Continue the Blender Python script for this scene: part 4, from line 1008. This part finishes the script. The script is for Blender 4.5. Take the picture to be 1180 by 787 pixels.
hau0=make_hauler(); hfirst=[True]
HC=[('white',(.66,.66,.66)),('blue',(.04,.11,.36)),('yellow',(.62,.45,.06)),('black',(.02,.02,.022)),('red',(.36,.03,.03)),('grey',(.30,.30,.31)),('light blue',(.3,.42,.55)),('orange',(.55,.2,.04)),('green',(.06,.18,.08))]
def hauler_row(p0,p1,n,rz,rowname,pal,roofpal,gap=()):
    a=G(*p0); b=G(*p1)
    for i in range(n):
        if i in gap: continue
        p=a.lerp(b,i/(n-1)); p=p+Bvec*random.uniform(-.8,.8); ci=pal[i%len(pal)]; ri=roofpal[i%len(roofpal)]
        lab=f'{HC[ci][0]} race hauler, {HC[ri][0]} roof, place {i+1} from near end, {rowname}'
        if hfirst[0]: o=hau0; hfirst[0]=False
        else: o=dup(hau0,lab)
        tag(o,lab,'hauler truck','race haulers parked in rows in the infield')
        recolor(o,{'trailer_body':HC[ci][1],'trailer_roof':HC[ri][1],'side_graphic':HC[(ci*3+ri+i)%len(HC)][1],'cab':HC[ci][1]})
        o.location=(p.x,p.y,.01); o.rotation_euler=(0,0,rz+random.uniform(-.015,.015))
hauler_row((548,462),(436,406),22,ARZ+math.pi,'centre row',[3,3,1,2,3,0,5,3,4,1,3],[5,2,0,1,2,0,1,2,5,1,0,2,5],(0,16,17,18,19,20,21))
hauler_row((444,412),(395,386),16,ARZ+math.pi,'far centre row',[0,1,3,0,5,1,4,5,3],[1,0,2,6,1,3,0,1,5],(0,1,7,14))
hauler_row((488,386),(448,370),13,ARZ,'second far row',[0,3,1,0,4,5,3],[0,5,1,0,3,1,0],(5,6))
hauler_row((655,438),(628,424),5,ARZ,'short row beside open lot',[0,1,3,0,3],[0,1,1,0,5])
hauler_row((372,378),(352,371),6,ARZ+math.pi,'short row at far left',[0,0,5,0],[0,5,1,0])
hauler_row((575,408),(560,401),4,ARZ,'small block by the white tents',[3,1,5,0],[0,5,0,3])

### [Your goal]
Gather up the lines that contain the word "from".

### [Full answer]
Continue the Blender Python script for this scene: part 4, from line 1008. This part finishes the script. The script is for Blender 4.5. Take the picture to be 1180 by 787 pixels.
        lab=f'{HC[ci][0]} race hauler, {HC[ri][0]} roof, place {i+1} from near end, {rowname}'